Goal of the exercise -
Which lines run from the first one up to and including the one with "for (a, c) in"? Print exactly those.

═══

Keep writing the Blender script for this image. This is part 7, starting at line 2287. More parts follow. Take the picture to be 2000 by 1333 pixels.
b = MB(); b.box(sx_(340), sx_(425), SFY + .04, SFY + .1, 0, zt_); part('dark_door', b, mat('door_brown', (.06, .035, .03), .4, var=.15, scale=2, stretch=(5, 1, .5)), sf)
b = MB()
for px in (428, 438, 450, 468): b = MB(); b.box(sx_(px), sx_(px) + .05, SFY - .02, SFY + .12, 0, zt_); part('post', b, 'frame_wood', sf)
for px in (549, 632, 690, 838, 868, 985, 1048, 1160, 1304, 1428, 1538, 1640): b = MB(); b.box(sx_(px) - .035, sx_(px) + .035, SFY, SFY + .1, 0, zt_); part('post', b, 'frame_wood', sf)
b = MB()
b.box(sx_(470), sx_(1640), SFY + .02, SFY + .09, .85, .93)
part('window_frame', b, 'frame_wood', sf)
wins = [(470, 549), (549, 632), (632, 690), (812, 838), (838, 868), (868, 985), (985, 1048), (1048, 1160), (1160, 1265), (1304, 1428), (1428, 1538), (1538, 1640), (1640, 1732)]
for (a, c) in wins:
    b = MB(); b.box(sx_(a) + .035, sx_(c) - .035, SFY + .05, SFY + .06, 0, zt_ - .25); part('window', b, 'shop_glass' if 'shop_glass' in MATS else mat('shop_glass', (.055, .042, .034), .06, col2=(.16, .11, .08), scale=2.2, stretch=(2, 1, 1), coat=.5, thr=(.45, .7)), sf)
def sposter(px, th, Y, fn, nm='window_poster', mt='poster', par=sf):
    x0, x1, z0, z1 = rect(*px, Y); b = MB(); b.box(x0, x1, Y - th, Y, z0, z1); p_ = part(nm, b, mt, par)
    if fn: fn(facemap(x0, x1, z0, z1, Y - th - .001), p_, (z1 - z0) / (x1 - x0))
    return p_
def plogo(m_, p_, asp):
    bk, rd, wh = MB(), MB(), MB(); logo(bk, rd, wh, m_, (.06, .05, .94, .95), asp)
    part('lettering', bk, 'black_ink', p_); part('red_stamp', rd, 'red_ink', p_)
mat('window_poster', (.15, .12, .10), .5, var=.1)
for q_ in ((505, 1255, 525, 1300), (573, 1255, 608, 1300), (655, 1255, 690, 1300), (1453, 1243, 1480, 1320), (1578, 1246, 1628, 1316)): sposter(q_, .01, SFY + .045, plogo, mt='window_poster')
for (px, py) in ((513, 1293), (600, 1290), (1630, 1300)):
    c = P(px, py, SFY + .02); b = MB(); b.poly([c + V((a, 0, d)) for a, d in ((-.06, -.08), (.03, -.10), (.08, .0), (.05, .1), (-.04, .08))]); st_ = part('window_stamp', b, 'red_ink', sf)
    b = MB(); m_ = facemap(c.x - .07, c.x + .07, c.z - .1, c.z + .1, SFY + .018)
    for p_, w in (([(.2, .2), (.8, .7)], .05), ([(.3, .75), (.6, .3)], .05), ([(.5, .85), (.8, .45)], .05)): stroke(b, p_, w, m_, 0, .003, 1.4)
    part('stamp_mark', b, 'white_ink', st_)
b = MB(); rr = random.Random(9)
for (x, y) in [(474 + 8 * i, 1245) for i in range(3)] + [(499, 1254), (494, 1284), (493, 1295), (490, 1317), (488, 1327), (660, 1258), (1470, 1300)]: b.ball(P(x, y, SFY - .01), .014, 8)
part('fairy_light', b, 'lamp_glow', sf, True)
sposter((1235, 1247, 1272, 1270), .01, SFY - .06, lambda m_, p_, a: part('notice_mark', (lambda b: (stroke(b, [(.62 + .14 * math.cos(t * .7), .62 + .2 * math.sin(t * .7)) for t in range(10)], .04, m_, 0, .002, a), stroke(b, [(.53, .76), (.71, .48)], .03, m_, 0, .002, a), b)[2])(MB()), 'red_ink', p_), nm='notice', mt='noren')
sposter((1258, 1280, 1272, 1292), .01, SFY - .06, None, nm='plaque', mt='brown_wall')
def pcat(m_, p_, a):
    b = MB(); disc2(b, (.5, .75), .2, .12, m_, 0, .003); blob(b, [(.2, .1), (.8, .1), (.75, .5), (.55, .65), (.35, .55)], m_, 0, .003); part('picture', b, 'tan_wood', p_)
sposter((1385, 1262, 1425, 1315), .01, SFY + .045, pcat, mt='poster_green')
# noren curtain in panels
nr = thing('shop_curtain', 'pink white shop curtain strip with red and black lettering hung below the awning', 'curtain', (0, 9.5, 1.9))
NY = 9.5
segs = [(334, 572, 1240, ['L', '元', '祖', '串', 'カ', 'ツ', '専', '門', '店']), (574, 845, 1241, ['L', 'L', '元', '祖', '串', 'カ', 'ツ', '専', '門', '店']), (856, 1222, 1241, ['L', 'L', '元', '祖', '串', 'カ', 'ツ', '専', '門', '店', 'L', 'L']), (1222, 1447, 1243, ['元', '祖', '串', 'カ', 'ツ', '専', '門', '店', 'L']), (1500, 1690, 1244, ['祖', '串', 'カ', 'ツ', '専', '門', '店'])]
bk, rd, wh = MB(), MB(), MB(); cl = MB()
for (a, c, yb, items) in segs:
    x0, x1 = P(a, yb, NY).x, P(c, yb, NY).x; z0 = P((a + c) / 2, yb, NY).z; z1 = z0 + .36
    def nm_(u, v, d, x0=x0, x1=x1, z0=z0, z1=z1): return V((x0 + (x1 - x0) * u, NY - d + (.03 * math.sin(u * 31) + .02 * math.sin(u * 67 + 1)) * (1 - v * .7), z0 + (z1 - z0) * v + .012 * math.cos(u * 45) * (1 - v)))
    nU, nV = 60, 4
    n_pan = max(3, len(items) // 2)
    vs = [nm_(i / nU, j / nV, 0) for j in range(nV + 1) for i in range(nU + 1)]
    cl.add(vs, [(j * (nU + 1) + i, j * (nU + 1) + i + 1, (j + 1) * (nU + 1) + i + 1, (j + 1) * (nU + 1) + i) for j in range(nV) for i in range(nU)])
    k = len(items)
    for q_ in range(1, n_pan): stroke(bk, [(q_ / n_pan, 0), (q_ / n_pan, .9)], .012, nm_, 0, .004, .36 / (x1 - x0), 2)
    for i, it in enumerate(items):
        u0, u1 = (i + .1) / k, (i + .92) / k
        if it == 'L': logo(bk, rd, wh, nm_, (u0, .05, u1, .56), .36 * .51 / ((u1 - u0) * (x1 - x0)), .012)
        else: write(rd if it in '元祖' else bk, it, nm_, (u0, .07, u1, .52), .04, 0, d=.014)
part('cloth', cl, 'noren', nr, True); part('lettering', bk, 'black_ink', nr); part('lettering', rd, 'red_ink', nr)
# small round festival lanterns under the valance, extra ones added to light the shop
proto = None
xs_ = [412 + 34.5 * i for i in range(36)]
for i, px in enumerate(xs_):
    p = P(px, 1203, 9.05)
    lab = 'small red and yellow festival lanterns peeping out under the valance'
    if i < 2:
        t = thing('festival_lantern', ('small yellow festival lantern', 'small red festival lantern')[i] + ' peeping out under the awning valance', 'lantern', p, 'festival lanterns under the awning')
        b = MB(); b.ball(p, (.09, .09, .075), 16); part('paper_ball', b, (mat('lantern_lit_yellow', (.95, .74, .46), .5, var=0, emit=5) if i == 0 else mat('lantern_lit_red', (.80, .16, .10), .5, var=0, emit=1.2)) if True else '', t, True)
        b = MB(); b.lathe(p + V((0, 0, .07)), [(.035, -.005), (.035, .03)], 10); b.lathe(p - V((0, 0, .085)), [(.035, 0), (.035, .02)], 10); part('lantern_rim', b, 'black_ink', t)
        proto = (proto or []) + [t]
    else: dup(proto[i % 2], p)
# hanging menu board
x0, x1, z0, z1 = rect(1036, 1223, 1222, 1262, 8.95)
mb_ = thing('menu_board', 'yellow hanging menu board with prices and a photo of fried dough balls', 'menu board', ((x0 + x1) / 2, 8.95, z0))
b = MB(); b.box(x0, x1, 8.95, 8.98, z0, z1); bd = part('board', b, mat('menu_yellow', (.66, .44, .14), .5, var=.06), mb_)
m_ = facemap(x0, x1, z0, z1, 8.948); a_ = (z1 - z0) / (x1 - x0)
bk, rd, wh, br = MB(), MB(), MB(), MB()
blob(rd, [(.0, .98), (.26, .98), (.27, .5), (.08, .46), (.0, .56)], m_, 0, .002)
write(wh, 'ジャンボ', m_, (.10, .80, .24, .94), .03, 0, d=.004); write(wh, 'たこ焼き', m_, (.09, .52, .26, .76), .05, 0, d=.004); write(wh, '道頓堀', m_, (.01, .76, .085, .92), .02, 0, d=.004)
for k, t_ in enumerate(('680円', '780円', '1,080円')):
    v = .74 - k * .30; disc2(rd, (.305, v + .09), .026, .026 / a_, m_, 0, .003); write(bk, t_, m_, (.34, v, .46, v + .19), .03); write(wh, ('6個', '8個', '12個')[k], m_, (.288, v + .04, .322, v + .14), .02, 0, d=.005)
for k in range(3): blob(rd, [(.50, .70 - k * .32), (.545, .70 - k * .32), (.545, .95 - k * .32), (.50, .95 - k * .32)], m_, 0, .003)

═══

Finished exercise -
Keep writing the Blender script for this image. This is part 7, starting at line 2287. More parts follow. Take the picture to be 2000 by 1333 pixels.
b = MB(); b.box(sx_(340), sx_(425), SFY + .04, SFY + .1, 0, zt_); part('dark_door', b, mat('door_brown', (.06, .035, .03), .4, var=.15, scale=2, stretch=(5, 1, .5)), sf)
b = MB()
for px in (428, 438, 450, 468): b = MB(); b.box(sx_(px), sx_(px) + .05, SFY - .02, SFY + .12, 0, zt_); part('post', b, 'frame_wood', sf)
for px in (549, 632, 690, 838, 868, 985, 1048, 1160, 1304, 1428, 1538, 1640): b = MB(); b.box(sx_(px) - .035, sx_(px) + .035, SFY, SFY + .1, 0, zt_); part('post', b, 'frame_wood', sf)
b = MB()
b.box(sx_(470), sx_(1640), SFY + .02, SFY + .09, .85, .93)
part('window_frame', b, 'frame_wood', sf)
wins = [(470, 549), (549, 632), (632, 690), (812, 838), (838, 868), (868, 985), (985, 1048), (1048, 1160), (1160, 1265), (1304, 1428), (1428, 1538), (1538, 1640), (1640, 1732)]
for (a, c) in wins:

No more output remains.